--- START Dataset content ---
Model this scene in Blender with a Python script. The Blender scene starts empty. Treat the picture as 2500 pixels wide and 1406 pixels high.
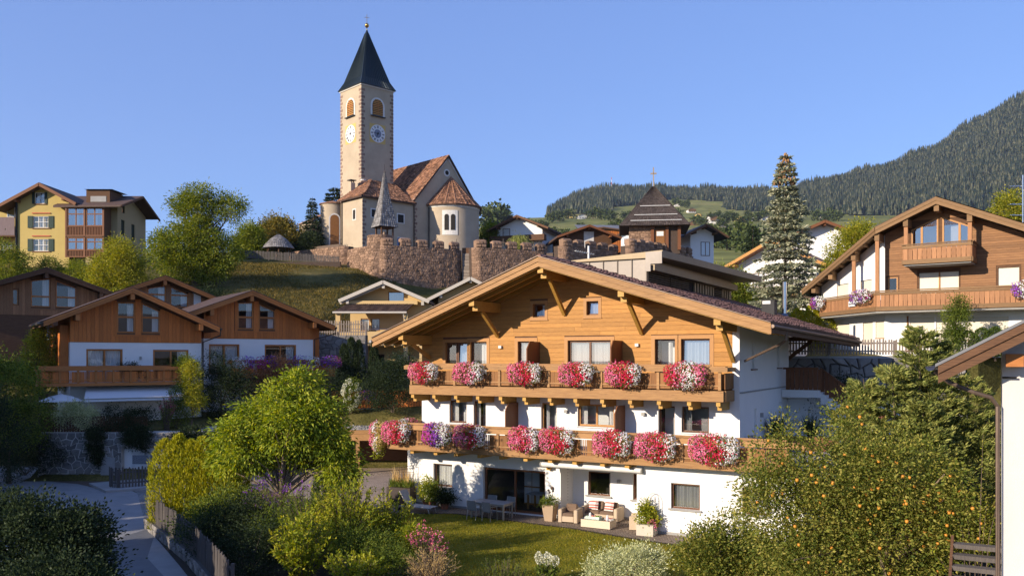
import bpy, math, random
import numpy as np
from mathutils import Vector, Matrix
rnd = random.Random(11)
rng = np.random.default_rng(11)
scene = bpy.context.scene
COL = scene.collection
R = math.radians
# ---------------------------------------------------------------- camera
F, CX, HY, CZ = 2100.0, 1250.0, 870.0, 7.4          # focal length in photo pixels, principal column, horizon row, eye height
cd = bpy.data.cameras.new('camera')
cam = bpy.data.objects.new('camera', cd)
COL.objects.link(cam)
cam.location = (0, 0, CZ)
cam.rotation_euler = (R(90), 0, 0)
cd.sensor_width = 36
cd.lens = 36 * F / 2500
cd.shift_y = (HY - 703) / 2500
cd.clip_end = 9000
scene.camera = cam
# ---------------------------------------------------------------- sky, sun, exposure
SUN_EL = R(18.5)
LX, LY = 0.805, 0.593                                # horizontal direction the light travels
world = bpy.data.worlds.new('World')
scene.world = world
world.use_nodes = True
wn = world.node_tree
bg = wn.nodes['Background']
sky = wn.nodes.new('ShaderNodeTexSky')
sky.sky_type = 'NISHITA'
sky.sun_disc = False
sky.sun_elevation = SUN_EL
sky.sun_rotation = math.atan2(-LX, -LY)
sky.altitude = 1000
sky.air_density = 1.0
sky.dust_density = 0.2
sky.ozone_density = 4.0
smx = wn.nodes.new('ShaderNodeMix'); smx.data_type = 'RGBA'; smx.inputs[0].default_value = .5; smx.inputs[7].default_value = (1.05, 1.76, 4.6, 1)   # even blue of a clear mountain morning
wn.links.new(sky.outputs[0], smx.inputs[6]); wn.links.new(smx.outputs[2], bg.inputs[0])
bg.inputs[1].default_value = 0.14
sd = bpy.data.lights.new('sun', 'SUN')
sd.energy = 5.0
sd.angle = R(0.5)
sd.color = (1.0, 0.86, 0.68)
sun = bpy.data.objects.new('sun', sd)
COL.objects.link(sun)
d = Vector((LX * math.cos(SUN_EL), LY * math.cos(SUN_EL), -math.sin(SUN_EL)))
sun.rotation_euler = d.to_track_quat('-Z', 'Y').to_euler()
scene.view_settings.view_transform = 'Standard'
scene.view_settings.look = 'None'
scene.view_settings.exposure = 0.56
scene.view_settings.gamma = 1.0
scene.view_settings.use_curve_mapping = False
scene.cycles.max_bounces = 6
scene.cycles.transparent_max_bounces = 12
scene.cycles.use_denoising = True
def W(px, py, Y):
	return Vector(((px - CX) / F * Y, Y, CZ - (py - HY) / F * Y))
# ---------------------------------------------------------------- objects
def tag(o, label=None, cat=None, group=None, kind=None):
	if label: o['label'] = label
	if cat: o['category'] = cat
	if group: o['group'] = group
	if kind: o['kind'] = kind
	return o
def thing(name, label, cat, loc=(0, 0, 0), rz=0.0, group=None):
	o = bpy.data.objects.new(name, None)
	o.empty_display_size = 0.3
	COL.objects.link(o)
	o.location = loc
	o.rotation_euler = (0, 0, rz)
	return tag(o, label, cat, group)
def link(name, me, parent=None, loc=None):
	o = bpy.data.objects.new(name, me)
	COL.objects.link(o)
	if parent is not None: o.parent = parent
	if loc is not None: o.location = loc
	return o
def copy_tree(o, parent=None):
	c = o.copy()
	COL.objects.link(c)
	c.parent = parent
	for ch in list(o.children):
		copy_tree(ch, c)
	return c
class MB:
	"""collects faces and links them as one mesh object"""
	def __init__(s, T=None):
		s.v = []; s.f = []; s.m = []; s.T = T
	def add(s, pts, faces, m=0):
		b = len(s.v)
		for p in pts:
			p = Vector(p)
			s.v.append(s.T @ p if s.T is not None else p)
		for f in faces:
			s.f.append([b + i for i in f]); s.m.append(m)
		return s
	def poly(s, pts, m=0):
		return s.add(pts, [list(range(len(pts)))], m)
	def box(s, x0, x1, y0, y1, z0, z1, m=0):
		return s.add([(x0, y0, z0), (x1, y0, z0), (x1, y1, z0), (x0, y1, z0), (x0, y0, z1), (x1, y0, z1), (x1, y1, z1), (x0, y1, z1)],
					 [(0, 3, 2, 1), (4, 5, 6, 7), (0, 1, 5, 4), (1, 2, 6, 5), (2, 3, 7, 6), (3, 0, 4, 7)], m)
	def beam(s, p0, p1, w, h, m=0):
		"""bar from p0 to p1, w wide (horizontal), h high"""
		p0 = Vector(p0); p1 = Vector(p1)
		a = (p1 - p0).normalized()
		up = Vector((0, 0, 1))
		b = a.cross(up)
		if b.length < 1e-3: b = Vector((1, 0, 0))
		b.normalize()
		c = b.cross(a)
		b = b * w / 2; c = c * h / 2
		q = [p0 - b - c, p0 + b - c, p0 + b + c, p0 - b + c, p1 - b - c, p1 + b - c, p1 + b + c, p1 - b + c]
		return s.add(q, [(0, 1, 2, 3), (7, 6, 5, 4), (0, 4, 5, 1), (1, 5, 6, 2), (2, 6, 7, 3), (3, 7, 4, 0)], m)
	def prism(s, pts, y0, y1, m=0):
		"""polygon of (x,z) extruded along y"""
		n = len(pts)
		q = [(x, y0, z) for x, z in pts] + [(x, y1, z) for x, z in pts]
		fs = [list(range(n)), list(range(2 * n - 1, n - 1, -1))] + [[i + n, (i + 1) % n + n, (i + 1) % n, i] for i in range(n)]
		return s.add(q, fs, m)
	def extrude(s, pts, z0, z1, m=0):
		"""polygon of (x,y) extruded upward"""
		n = len(pts)
		q = [(x, y, z0) for x, y in pts] + [(x, y, z1) for x, y in pts]
		fs = [list(range(n - 1, -1, -1)), list(range(n, 2 * n))] + [[i, (i + 1) % n, (i + 1) % n + n, i + n] for i in range(n)]
		return s.add(q, fs, m)
	def tube(s, pts, r, n=6, m=0):
		"""tube through pts, radius r (number or list)"""
		pts = [Vector(p) for p in pts]
		rs = r if isinstance(r, (list, tuple)) else [r] * len(pts)
		ring = []
		for i, p in enumerate(pts):
			a = (pts[min(i + 1, len(pts) - 1)] - pts[max(i - 1, 0)]).normalized()
			b = a.cross(Vector((0, 0, 1)))
			if b.length < 1e-2: b = a.cross(Vector((1, 0, 0)))
			b.normalize(); c = a.cross(b)
			ring.append([p + (b * math.cos(2 * math.pi * k / n) + c * math.sin(2 * math.pi * k / n)) * rs[i] for k in range(n)])
		q = [v for rg in ring for v in rg]
		fs = []
		for i in range(len(pts) - 1):
			for k in range(n):
				k2 = (k + 1) % n
				fs.append((i * n + k, i * n + k2, (i + 1) * n + k2, (i + 1) * n + k))
		fs.append(list(range(n))[::-1]); fs.append([(len(pts) - 1) * n + k for k in range(n)])
		return s.add(q, fs, m)
	def lathe(s, cx, cy, prof, n=16, m=0, a0=0.0, a1=2 * math.pi):
		full = abs(a1 - a0 - 2 * math.pi) < 1e-6
		k = n if full else n + 1
		q = []
		for r, z in prof:
			for i in range(k):
				a = a0 + (a1 - a0) * i / n
				q.append((cx + r * math.cos(a), cy + r * math.sin(a), z))
		fs = []
		for j in range(len(prof) - 1):
			for i in range(n):
				i2 = (i + 1) % k
				fs.append((j * k + i, j * k + i2, (j + 1) * k + i2, (j + 1) * k + i))
		return s.add(q, fs, m)
	def mesh(s, name, mats, smooth=False):
		me = bpy.data.meshes.new(name)
		me.from_pydata(s.v, [], s.f)
		for mt in (mats if isinstance(mats, (list, tuple)) else [mats]): me.materials.append(mt)
		me.polygons.foreach_set('material_index', s.m)
		if smooth: me.polygons.foreach_set('use_smooth', [True] * len(me.polygons))
		me.update()
		return me
	def build(s, name, mats, parent=None, loc=None, smooth=False):
		return link(name, s.mesh(name, mats, smooth), parent, loc)
def npmesh(name, V, Fc, mats, mi=None, smooth=False):
	V = np.asarray(V, dtype=np.float32).reshape(-1, 3)
	Fc = np.asarray(Fc, dtype=np.int32)
	nf, k = Fc.shape
	me = bpy.data.meshes.new(name)
	me.vertices.add(len(V)); me.vertices.foreach_set('co', V.ravel())
	me.loops.add(nf * k); me.loops.foreach_set('vertex_index', Fc.ravel())
	me.polygons.add(nf); me.polygons.foreach_set('loop_start', np.arange(0, nf * k, k, dtype=np.int32))
	for mt in (mats if isinstance(mats, (list, tuple)) else [mats]): me.materials.append(mt)
	if mi is not None: me.polygons.foreach_set('material_index', np.asarray(mi, dtype=np.int32))
	if smooth: me.polygons.foreach_set('use_smooth', np.ones(nf, dtype=bool))
	me.update(calc_edges=True)
	return me
# ---------------------------------------------------------------- materials
def _new(name):
	m = bpy.data.materials.new(name)
	m.use_nodes = True
	nt = m.node_tree
	b = nt.nodes['Principled BSDF']
	return m, nt, b
def M(name, col, col2=None, rough=.8, scale=6.0, stretch=(1, 1, 1), bump=0.0, bscale=None, rand=0.0, metal=0.0, spec=.3,
	  island=0.0, knots=0.0, detail=5.0, contrast=.5):
	"""surface with two-tone noise, relief, and a brightness that varies from object to object (rand) or piece to piece (island)"""
	m, nt, b = _new(name)
	N, L = nt.nodes.new, nt.links.new
	tc = N('ShaderNodeTexCoord'); mp = N('ShaderNodeMapping')
	mp.inputs['Scale'].default_value = stretch
	L(tc.outputs['Object'], mp.inputs[0])
	oi = N('ShaderNodeObjectInfo')
	geo = N('ShaderNodeNewGeometry')
	if rand > 0:
		mul = N('ShaderNodeVectorMath'); mul.operation = 'SCALE'; mul.inputs[0].default_value = (7.1, 3.7, 5.3)
		L(oi.outputs['Random'], mul.inputs['Scale']); L(mul.outputs[0], mp.inputs['Location'])
	nz = N('ShaderNodeTexNoise'); nz.inputs['Scale'].default_value = scale; nz.inputs['Detail'].default_value = detail
	nz.inputs['Roughness'].default_value = .65
	L(mp.outputs[0], nz.inputs[0])
	rp = N('ShaderNodeValToRGB')
	c2 = col2 if col2 else tuple(c * .72 for c in col)
	rp.color_ramp.elements[0].position = .5 - contrast * .5 + .02; rp.color_ramp.elements[1].position = .5 + contrast * .5 - .02
	rp.color_ramp.elements[0].color = (*c2, 1); rp.color_ramp.elements[1].color = (*col, 1)
	L(nz.outputs[0], rp.inputs[0])
	out = rp.outputs[0]
	if knots > 0:
		vo = N('ShaderNodeTexVoronoi'); vo.inputs['Scale'].default_value = 1.0
		mp2 = N('ShaderNodeMapping'); mp2.inputs['Scale'].default_value = tuple(max(.9, s * .9) * 1.6 for s in stretch)
		L(tc.outputs['Object'], mp2.inputs[0]); L(mp2.outputs[0], vo.inputs['Vector'])
		kr = N('ShaderNodeMapRange'); kr.inputs[1].default_value = .05; kr.inputs[2].default_value = .14
		kr.inputs[3].default_value = 1 - knots; kr.inputs[4].default_value = 1
		L(vo.outputs['Distance'], kr.inputs[0])
		mk = N('ShaderNodeMix'); mk.data_type = 'RGBA'; mk.blend_type = 'MULTIPLY'; mk.inputs[0].default_value = 1
		L(out, mk.inputs[6]); L(kr.outputs[0], mk.inputs[7]); out = mk.outputs[2]
	if rand > 0 or island > 0:
		h = N('ShaderNodeHueSaturation')
		mr = N('ShaderNodeMapRange'); a = rand if rand > 0 else island
		mr.inputs[3].default_value = 1 - a; mr.inputs[4].default_value = 1 + a
		L(oi.outputs['Random'] if rand > 0 else geo.outputs['Random Per Island'], mr.inputs[0])
		L(mr.outputs[0], h.inputs['Value']); L(out, h.inputs['Color']); out = h.outputs[0]
		if rand > 0 and island > 0:
			h2 = N('ShaderNodeHueSaturation'); m2 = N('ShaderNodeMapRange')
			m2.inputs[3].default_value = 1 - island; m2.inputs[4].default_value = 1 + island
			L(geo.outputs['Random Per Island'], m2.inputs[0]); L(m2.outputs[0], h2.inputs['Value']); L(out, h2.inputs['Color']); out = h2.outputs[0]
	L(out, b.inputs['Base Color'])
	b.inputs['Roughness'].default_value = rough
	b.inputs['Metallic'].default_value = metal
	b.inputs['Specular IOR Level'].default_value = spec
	if bump > 0:
		nb = N('ShaderNodeTexNoise'); nb.inputs['Scale'].default_value = bscale or scale * 3; nb.inputs['Detail'].default_value = 4
		L(mp.outputs[0], nb.inputs[0])
		bp = N('ShaderNodeBump'); bp.inputs['Strength'].default_value = bump; bp.inputs['Distance'].default_value = .02
		L(nb.outputs[0], bp.inputs['Height']); L(bp.outputs[0], b.inputs['Normal'])
	return m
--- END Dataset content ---
__Exercise details__
Whenever "wide" turns up in a line, pick that line out.

__Solved exercise__
Model this scene in Blender with a Python script. The Blender scene starts empty. Treat the picture as 2500 pixels wide and 1406 pixels high.
		"""bar from p0 to p1, w wide (horizontal), h high"""